• **Task directions**: Emit a verbatim copy of the lines below from the line with "What Blender Python" through the line with "LAMP = 40.0", excluding pictures and everything outside that range.

• **Data entries**:
########################################
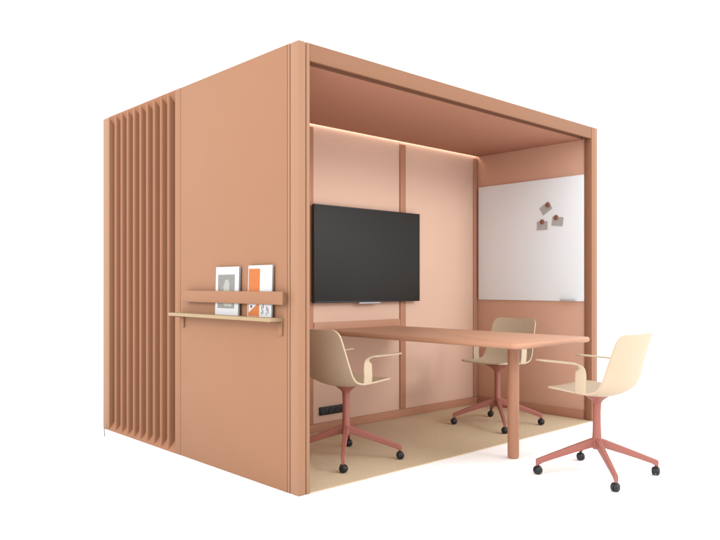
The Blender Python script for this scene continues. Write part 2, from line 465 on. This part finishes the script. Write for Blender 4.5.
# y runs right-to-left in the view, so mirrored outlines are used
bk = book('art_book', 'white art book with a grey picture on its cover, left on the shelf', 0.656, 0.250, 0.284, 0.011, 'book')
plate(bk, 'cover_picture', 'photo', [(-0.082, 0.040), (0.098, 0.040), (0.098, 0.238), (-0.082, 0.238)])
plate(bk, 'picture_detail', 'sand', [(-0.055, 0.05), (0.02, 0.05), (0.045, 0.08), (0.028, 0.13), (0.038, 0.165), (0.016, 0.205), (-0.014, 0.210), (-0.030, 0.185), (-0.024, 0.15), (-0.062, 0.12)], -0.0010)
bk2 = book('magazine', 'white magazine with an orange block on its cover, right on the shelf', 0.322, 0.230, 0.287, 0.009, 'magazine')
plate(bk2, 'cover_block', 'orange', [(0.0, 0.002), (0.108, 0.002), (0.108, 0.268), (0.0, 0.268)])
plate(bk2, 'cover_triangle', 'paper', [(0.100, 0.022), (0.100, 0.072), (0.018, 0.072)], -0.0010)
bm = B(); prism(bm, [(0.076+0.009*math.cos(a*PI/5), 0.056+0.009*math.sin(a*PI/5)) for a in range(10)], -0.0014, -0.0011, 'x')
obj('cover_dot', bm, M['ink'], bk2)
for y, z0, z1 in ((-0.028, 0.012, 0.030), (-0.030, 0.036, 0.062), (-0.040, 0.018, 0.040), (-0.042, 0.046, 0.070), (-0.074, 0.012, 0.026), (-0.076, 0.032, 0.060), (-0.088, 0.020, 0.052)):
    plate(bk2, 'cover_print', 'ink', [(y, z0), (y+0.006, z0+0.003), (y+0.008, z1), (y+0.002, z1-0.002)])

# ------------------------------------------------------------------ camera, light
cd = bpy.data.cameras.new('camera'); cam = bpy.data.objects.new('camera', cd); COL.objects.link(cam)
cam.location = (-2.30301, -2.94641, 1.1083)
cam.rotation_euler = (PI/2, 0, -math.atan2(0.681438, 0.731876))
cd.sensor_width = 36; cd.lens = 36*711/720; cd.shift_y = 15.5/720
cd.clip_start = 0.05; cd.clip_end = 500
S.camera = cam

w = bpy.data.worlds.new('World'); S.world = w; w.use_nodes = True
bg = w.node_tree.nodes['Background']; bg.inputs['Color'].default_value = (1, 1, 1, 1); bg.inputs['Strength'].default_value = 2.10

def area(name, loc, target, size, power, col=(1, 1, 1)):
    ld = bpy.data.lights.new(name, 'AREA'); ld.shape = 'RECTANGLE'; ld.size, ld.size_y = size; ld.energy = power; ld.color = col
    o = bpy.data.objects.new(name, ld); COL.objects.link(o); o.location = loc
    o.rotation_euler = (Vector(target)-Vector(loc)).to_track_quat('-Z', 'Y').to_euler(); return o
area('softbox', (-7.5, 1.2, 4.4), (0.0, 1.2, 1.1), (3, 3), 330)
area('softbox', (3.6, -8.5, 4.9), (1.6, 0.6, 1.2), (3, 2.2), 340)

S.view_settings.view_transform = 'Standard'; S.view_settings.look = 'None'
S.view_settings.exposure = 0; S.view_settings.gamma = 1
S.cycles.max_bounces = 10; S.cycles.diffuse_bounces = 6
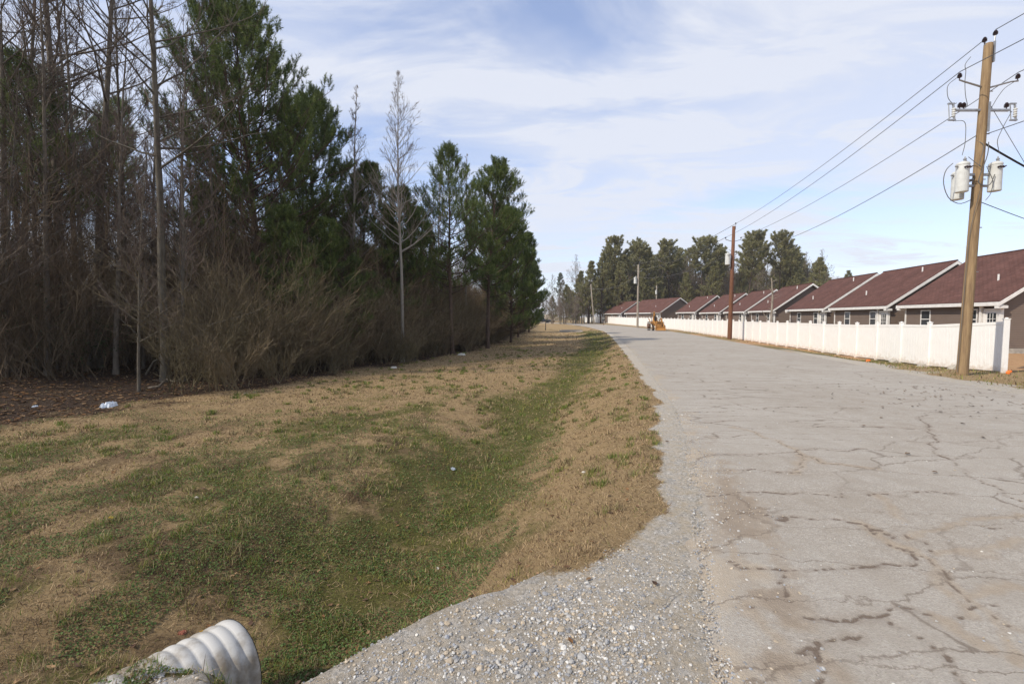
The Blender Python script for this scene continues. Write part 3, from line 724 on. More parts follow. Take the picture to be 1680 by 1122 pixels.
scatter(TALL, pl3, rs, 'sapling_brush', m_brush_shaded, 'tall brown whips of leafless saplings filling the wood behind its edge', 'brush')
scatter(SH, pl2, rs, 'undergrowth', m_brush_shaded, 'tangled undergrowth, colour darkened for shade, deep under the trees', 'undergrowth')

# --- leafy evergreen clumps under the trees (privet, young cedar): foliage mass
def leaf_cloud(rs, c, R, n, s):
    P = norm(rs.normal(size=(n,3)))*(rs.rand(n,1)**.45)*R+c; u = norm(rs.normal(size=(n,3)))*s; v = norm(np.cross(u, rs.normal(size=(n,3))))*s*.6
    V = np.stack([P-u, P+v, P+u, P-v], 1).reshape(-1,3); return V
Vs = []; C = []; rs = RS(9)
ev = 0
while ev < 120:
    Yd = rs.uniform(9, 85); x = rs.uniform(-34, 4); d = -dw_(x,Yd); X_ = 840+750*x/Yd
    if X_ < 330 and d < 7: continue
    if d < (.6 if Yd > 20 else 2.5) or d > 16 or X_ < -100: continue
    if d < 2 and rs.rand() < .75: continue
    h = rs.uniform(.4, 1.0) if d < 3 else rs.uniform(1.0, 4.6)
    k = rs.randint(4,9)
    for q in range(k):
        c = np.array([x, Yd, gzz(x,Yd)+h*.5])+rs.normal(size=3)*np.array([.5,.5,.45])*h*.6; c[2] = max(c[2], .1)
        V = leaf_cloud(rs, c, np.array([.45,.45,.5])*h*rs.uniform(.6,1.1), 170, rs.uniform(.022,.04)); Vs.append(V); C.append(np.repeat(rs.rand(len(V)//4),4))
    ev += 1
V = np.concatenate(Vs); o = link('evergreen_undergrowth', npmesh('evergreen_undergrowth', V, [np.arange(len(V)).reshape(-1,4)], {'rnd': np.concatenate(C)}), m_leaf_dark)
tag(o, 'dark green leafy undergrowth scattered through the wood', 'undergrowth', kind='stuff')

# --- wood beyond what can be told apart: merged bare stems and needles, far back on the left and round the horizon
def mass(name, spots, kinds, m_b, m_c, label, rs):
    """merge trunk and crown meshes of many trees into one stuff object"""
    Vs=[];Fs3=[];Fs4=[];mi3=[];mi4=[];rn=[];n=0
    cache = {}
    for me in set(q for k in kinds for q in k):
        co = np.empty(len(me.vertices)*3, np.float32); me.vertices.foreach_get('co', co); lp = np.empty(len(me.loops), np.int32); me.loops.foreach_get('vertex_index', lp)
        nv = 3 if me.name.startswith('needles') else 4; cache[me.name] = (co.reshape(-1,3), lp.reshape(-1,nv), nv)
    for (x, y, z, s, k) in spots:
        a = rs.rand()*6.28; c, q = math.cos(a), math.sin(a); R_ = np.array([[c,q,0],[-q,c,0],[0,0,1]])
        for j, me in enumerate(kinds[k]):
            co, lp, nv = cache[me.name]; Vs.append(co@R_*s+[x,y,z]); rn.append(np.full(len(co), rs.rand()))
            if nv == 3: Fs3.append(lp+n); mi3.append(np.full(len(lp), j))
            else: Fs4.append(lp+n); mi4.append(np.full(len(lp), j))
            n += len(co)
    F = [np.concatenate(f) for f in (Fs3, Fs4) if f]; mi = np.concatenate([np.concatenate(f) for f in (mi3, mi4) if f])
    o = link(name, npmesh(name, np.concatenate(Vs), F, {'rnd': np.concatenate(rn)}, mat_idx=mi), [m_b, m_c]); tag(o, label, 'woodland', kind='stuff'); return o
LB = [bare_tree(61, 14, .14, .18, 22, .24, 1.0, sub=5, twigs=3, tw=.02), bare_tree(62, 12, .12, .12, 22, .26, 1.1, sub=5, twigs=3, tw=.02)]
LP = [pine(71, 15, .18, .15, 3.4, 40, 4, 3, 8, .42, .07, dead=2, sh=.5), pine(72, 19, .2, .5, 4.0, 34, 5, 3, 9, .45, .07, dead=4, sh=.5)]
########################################
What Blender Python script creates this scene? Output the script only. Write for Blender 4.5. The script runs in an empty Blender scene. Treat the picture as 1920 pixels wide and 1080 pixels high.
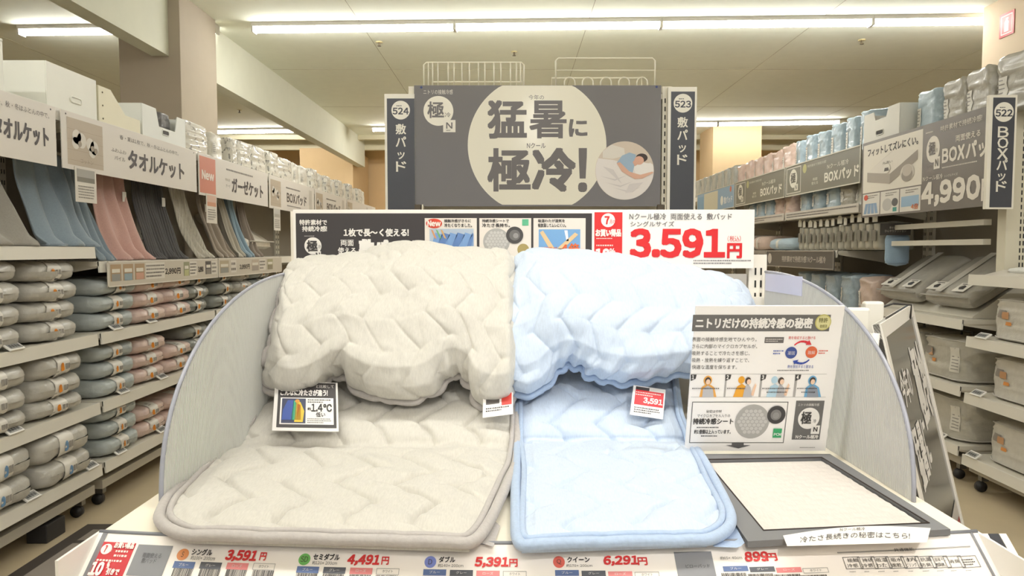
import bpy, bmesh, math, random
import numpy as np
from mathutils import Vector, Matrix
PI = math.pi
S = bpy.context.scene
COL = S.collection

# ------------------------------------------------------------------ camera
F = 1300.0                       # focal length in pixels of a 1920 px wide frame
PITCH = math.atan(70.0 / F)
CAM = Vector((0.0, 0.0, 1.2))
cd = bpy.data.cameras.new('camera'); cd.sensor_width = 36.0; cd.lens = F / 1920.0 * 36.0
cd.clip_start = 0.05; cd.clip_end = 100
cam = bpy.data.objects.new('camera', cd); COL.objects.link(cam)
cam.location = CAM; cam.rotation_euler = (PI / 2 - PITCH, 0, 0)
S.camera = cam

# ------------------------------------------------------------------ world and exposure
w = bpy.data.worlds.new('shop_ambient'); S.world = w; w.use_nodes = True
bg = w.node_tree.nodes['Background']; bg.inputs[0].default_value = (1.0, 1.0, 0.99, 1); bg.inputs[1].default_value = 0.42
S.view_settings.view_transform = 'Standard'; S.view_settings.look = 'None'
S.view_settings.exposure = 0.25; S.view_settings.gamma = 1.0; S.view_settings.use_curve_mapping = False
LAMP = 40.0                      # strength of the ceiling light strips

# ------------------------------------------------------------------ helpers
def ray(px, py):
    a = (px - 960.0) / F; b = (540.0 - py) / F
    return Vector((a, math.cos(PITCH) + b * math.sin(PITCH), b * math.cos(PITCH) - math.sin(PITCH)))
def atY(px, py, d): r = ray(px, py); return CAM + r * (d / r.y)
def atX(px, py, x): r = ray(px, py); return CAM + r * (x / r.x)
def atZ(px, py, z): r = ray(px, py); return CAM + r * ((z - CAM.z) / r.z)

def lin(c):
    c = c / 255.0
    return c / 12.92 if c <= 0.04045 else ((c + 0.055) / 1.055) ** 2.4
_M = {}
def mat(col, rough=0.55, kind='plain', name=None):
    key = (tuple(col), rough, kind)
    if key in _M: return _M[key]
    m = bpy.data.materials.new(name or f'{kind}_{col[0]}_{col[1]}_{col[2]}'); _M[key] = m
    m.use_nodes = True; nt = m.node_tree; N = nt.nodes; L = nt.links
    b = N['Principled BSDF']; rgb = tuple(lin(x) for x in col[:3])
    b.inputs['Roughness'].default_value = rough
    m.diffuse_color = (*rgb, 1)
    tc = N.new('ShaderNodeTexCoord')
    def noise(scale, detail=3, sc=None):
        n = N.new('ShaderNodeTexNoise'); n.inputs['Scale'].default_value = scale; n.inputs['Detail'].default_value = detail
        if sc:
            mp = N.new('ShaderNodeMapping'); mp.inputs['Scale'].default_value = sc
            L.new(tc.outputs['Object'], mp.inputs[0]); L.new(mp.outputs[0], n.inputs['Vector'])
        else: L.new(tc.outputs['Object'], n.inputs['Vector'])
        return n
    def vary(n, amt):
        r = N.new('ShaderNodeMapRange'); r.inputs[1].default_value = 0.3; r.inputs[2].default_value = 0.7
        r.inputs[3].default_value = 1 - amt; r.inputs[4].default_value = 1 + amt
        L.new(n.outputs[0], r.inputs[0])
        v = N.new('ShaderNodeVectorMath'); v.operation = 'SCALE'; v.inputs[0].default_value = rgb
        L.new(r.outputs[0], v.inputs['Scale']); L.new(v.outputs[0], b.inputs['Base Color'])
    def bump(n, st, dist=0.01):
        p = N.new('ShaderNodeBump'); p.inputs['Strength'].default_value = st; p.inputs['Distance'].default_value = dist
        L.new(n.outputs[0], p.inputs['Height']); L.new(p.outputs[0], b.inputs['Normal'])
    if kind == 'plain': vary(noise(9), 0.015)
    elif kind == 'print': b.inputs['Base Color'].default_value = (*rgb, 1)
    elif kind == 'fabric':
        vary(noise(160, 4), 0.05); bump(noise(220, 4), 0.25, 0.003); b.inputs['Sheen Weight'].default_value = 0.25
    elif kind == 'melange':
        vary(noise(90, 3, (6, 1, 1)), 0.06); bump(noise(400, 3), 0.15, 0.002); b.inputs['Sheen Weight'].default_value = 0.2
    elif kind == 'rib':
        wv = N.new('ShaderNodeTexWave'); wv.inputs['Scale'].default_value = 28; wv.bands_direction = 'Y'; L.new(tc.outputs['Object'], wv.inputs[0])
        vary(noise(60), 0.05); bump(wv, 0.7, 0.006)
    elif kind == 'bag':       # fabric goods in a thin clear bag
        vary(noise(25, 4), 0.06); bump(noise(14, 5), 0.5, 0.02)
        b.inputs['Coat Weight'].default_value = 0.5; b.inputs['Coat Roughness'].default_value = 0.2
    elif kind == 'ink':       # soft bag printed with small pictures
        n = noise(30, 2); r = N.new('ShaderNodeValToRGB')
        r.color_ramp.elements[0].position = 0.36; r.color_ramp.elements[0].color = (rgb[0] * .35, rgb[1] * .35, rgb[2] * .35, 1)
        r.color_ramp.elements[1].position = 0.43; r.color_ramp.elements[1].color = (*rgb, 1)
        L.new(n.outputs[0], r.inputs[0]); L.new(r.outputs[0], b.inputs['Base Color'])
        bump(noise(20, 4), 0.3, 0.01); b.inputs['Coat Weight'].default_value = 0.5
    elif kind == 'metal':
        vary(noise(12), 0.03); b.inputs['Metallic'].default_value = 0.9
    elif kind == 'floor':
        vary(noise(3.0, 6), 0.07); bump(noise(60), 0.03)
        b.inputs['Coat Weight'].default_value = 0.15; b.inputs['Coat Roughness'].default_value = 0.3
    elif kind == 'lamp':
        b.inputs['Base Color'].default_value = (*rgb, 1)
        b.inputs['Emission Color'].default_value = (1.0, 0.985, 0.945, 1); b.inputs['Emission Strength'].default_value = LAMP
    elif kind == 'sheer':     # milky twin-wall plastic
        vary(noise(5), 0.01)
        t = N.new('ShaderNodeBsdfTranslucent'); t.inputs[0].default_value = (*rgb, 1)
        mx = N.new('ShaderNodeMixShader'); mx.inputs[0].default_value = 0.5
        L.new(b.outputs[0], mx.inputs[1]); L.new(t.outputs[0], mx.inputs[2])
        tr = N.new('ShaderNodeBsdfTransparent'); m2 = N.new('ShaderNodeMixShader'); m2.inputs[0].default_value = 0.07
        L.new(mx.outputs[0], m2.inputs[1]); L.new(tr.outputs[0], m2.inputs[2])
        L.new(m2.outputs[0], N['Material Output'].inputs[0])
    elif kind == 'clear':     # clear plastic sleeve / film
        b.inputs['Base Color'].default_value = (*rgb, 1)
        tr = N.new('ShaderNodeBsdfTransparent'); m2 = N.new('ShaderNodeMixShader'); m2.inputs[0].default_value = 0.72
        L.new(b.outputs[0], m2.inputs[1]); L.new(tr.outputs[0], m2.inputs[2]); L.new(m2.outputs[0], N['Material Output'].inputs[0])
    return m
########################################
• **Result**:
What Blender Python script creates this scene? Output the script only. Write for Blender 4.5. The script runs in an empty Blender scene. Treat the picture as 1920 pixels wide and 1080 pixels high.
import bpy, bmesh, math, random
import numpy as np
from mathutils import Vector, Matrix
PI = math.pi
S = bpy.context.scene
COL = S.collection

# ------------------------------------------------------------------ camera
F = 1300.0                       # focal length in pixels of a 1920 px wide frame
PITCH = math.atan(70.0 / F)
CAM = Vector((0.0, 0.0, 1.2))
cd = bpy.data.cameras.new('camera'); cd.sensor_width = 36.0; cd.lens = F / 1920.0 * 36.0
cd.clip_start = 0.05; cd.clip_end = 100
cam = bpy.data.objects.new('camera', cd); COL.objects.link(cam)
cam.location = CAM; cam.rotation_euler = (PI / 2 - PITCH, 0, 0)
S.camera = cam

# ------------------------------------------------------------------ world and exposure
w = bpy.data.worlds.new('shop_ambient'); S.world = w; w.use_nodes = True
bg = w.node_tree.nodes['Background']; bg.inputs[0].default_value = (1.0, 1.0, 0.99, 1); bg.inputs[1].default_value = 0.42
S.view_settings.view_transform = 'Standard'; S.view_settings.look = 'None'
S.view_settings.exposure = 0.25; S.view_settings.gamma = 1.0; S.view_settings.use_curve_mapping = False
LAMP = 40.0                      # strength of the ceiling light strips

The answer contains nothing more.